In our current read, Sand of the Arena, the Ethiopian venator Lindani spectacularly saves the lives of the proconsul’s family in the arena at Londinium, after an antelope buck crashes into the audience.
[As it so happens, Mary Beard today reports on a field trip with her Roman Britain class to London and links to a nice page of the London amphitheatre.]
The venatio (hunt) was a popular spectacle during gladiatorial games, usually as a warm-up to the main event. The trained hunter, like our Lindani, was called venator, as opposed to the bestiarus, who was mainly animal fodder.
The Brooklyn College Classics Department has two nice pages on the subject, Venatio I and Venatio II (Illustrations). This is part of Roman Gladiatorial Games.
Smith's Dictionary of Greek and Roman Antiquities, John Murray, London, 1875 at LacusCurtius has an entry Venatio, but the text does not mention the term venator, only bestiarii.
It also says there that,
[these spectacles] were exhibited after the abolition of the shows of gladiators. There is a law of Honorius and Theodosius, providing for the safe convoy of beasts intended for the spectacles, and inflicting a penalty of •five pounds of gold upon any one who injured them (Cod. 11 tit. 44). They were exhibited at this period at the praetorian games, as we learn from Symmachus (Epist. IX.70, 71, 126, &c.). Wild beasts continued to be exhibited in the games at Constantinople as late as the time of Justinian (Procop. Hist. Arc. c. 9).

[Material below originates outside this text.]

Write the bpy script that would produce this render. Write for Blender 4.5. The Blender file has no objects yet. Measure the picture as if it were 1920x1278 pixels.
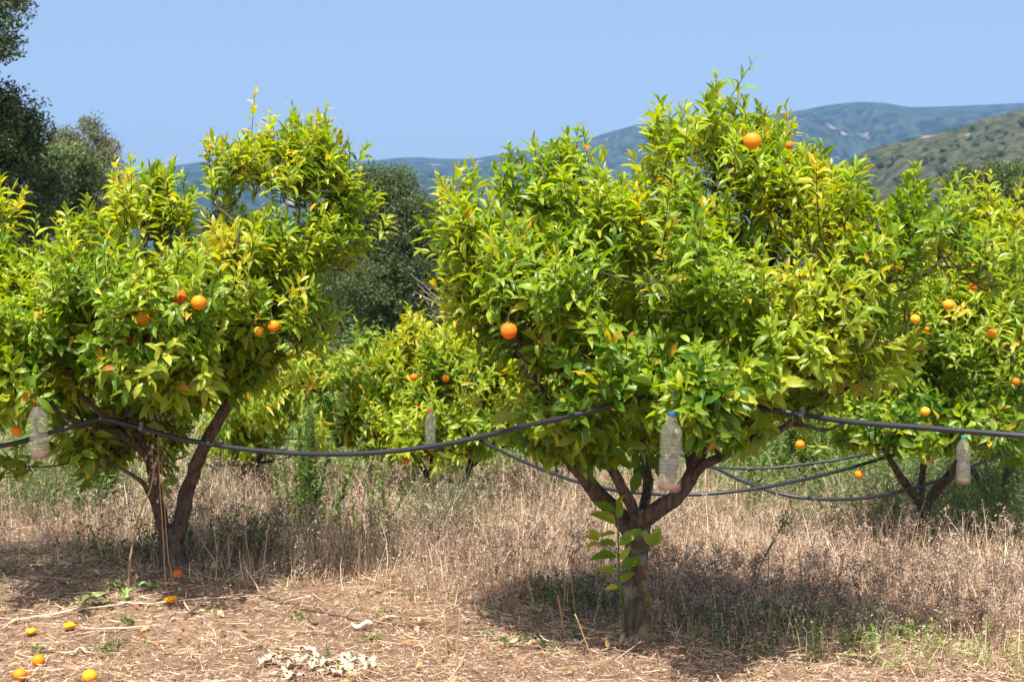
import bpy, math
import numpy as np
from mathutils import Vector, noise as mnoise

R = np.random.RandomState(11)
SC = bpy.context.scene
COL = SC.collection
F = 2666.7
CAMH = 1.65
PITCH = math.radians(1.7)
CAM = np.array([0, 0, CAMH])

def ray(px, py):
    u = (px - 960) / F; v = (639 - py) / F
    c, s = math.cos(PITCH), math.sin(PITCH)
    return np.array([u, c + v * s, -s + v * c])

def P(px, py, d):
    r = ray(px, py)
    return CAM + r * (d / r[1])

def px_m(d): return F / d

# ---------------------------------------------------------------- terrain
CP = []
for (px, py, d) in [(1195, 1190, 7.0), (325, 1062, 7.8), (1728, 1040, 11.0), (835, 945, 12.0), (1870, 978, 12.5),
                    (60, 1278, 6.35), (500, 1278, 6.3), (1000, 1278, 6.3), (1500, 1278, 6.3), (1900, 1278, 6.3),
                    (640, 742, 25.0), (1500, 860, 16.0), (100, 900, 12.0)]:
    p = P(px, py, d); CP.append(p)
for (x, y, z) in [(-2, 3, -.1), (2, 3, -.1), (-9, 15, .05), (11, 17, -.2), (0, 34, -.1), (-15, 34, .1), (16, 34, -.2), (0, -6, -.1), (9, 5, -.1), (-9, 5, 0)]:
    CP.append(np.array([x, y, z]))
CP = np.array(CP)

def hnoise(x, y, s):
    return (np.sin(x * 1.7 * s + 1.3 * np.sin(y * 2.3 * s + .5)) * np.cos(y * 1.9 * s + 1.1 * np.sin(x * 1.3 * s + 2.))
            + .5 * np.sin(x * 4.1 * s + 2.2 + 1.7 * np.sin(y * 3.3 * s)) * np.sin(y * 4.7 * s + .7))

def gz(x, y):
    x = np.asarray(x, float); y = np.asarray(y, float)
    w = 0; a = 0
    for c in CP:
        k = 1.0 / (((x - c[0]) ** 2 + (y - c[1]) ** 2 + .25) ** 1.5)
        w = w + k; a = a + k * c[2]
    z = a / w
    z = z + .008 * hnoise(x, y, 3.) + .005 * hnoise(x + 3, y - 2, 9.)
    far = np.clip((y - 45) / 300, 0, 1)
    z = z - 28 * far * far * (3 - 2 * far)
    return z

def G(px, py):
    r = ray(px, py); r = r / r[1]
    lo = 3.0
    for i in range(4000):
        p = CAM + r * lo
        if p[2] <= float(gz(p[0], p[1])): break
        lo += .02
    return CAM + r * lo

# ---------------------------------------------------------------- mesh building
class Geo:
    def __init__(s): s.v = []; s.q = []; s.t = []; s.c = []; s.n = 0
    def add(s, v, quads=None, tris=None, col=(1, 1, 1)):
        v = np.asarray(v, float).reshape(-1, 3)
        if quads is not None and len(quads): s.q.append(np.asarray(quads, int).reshape(-1, 4) + s.n)
        if tris is not None and len(tris): s.t.append(np.asarray(tris, int).reshape(-1, 3) + s.n)
        c = np.asarray(col, float)
        if c.ndim == 1: c = np.tile(c, (len(v), 1))
        s.v.append(v); s.c.append(c); s.n += len(v)
    def build(s, name, mat, parent=None, smooth=True, world_parent=None):
        v = np.concatenate(s.v) if s.v else np.zeros((0, 3))
        c = np.concatenate(s.c)
        if parent is not None: v = v - np.array(parent.location)
        elif world_parent is not None: v = v - np.array(world_parent)
        q = np.concatenate(s.q) if s.q else np.zeros((0, 4), int)
        t = np.concatenate(s.t) if s.t else np.zeros((0, 3), int)
        me = bpy.data.meshes.new(name)
        me.vertices.add(len(v)); me.vertices.foreach_set('co', v.astype('f').ravel())
        nl = q.size + t.size
        me.loops.add(nl)
        me.loops.foreach_set('vertex_index', np.concatenate([q.ravel(), t.ravel()]).astype('i'))
        me.polygons.add(len(q) + len(t))
        st = np.concatenate([np.arange(len(q)) * 4, q.size + np.arange(len(t)) * 3]).astype('i')
        me.polygons.foreach_set('loop_start', st)
        me.polygons.foreach_set('use_smooth', np.full(len(st), smooth))
        me.update(calc_edges=True)
        at = me.color_attributes.new('Col', 'FLOAT_COLOR', 'POINT')
        at.data.foreach_set('color', np.concatenate([c, np.ones((len(c), 1))], 1).astype('f').ravel())
        me.materials.append(mat)
        o = bpy.data.objects.new(name, me); COL.objects.link(o)
        if parent is not None: o.parent = parent
        elif world_parent is not None: o.location = world_parent
        return o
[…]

The above photo (right-click to enlarge, fully copyrighted) is the central piece of the Gladiator Mosaic in Bad Kreuznach, Germany. There are more depictions of venatores and bestiarii, and also one of beast on beast.
I'm in the process of rescanning those images as part of an overhaul and – long overdue – completion of my travelogues, as I have now much better equipment and software. However, I have to do it at odd moments.